Technological innovations, such as increased use of the Universal Product Code, are contributing to greater efficiency in order processing. Bar code systems give small businesses the ability to route customer orders efficiently and reduce the need for manual handling. The coded information includes all the data necessary to generate customer invoices, thus eliminating the need for repeated keypunching.
Another technological innovation affecting order processing is Electronic Data Interchange. EDI allows computers at two different locations to exchange business documents in machine-readable format, employing strictly-defined industry standards. Purchase orders, invoices, remittance slips, and the like are exchanged electronically, thereby eliminating duplication of data entry, dramatic reductions in data entry errors, and increased speed in procurement cycles.

12.PROTECTIVE PACKAGING AND MATERIALS HANDLING
Another important component of a small business physical distribution system is material handling. This comprises all of the activities associated with moving products within a production facility, warehouse, and transportation terminals. One important innovation is known as unitizing-combining as many packages as possible into one load, preferably on a pallet. Unitizing is accomplished with steel bands or shrink wrapping to hold the unit in place. Advantages of this material handling methodology include reduced labor, rapid movement, and minimized damage and pilferage.

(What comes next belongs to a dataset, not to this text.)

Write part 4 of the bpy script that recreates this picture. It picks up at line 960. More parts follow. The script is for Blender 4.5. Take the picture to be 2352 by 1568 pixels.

A second innovation is containerization-the combining of several unitized loads into one box. Containers that are presented in this manner are often unloaded in fewer than 24 hours, whereas the task could otherwise take days or weeks. This speed allows small export businesses adequate delivery schedules in competitive international markets. In-transit damage is also reduced because individual packages are not handled en route to the purchaser.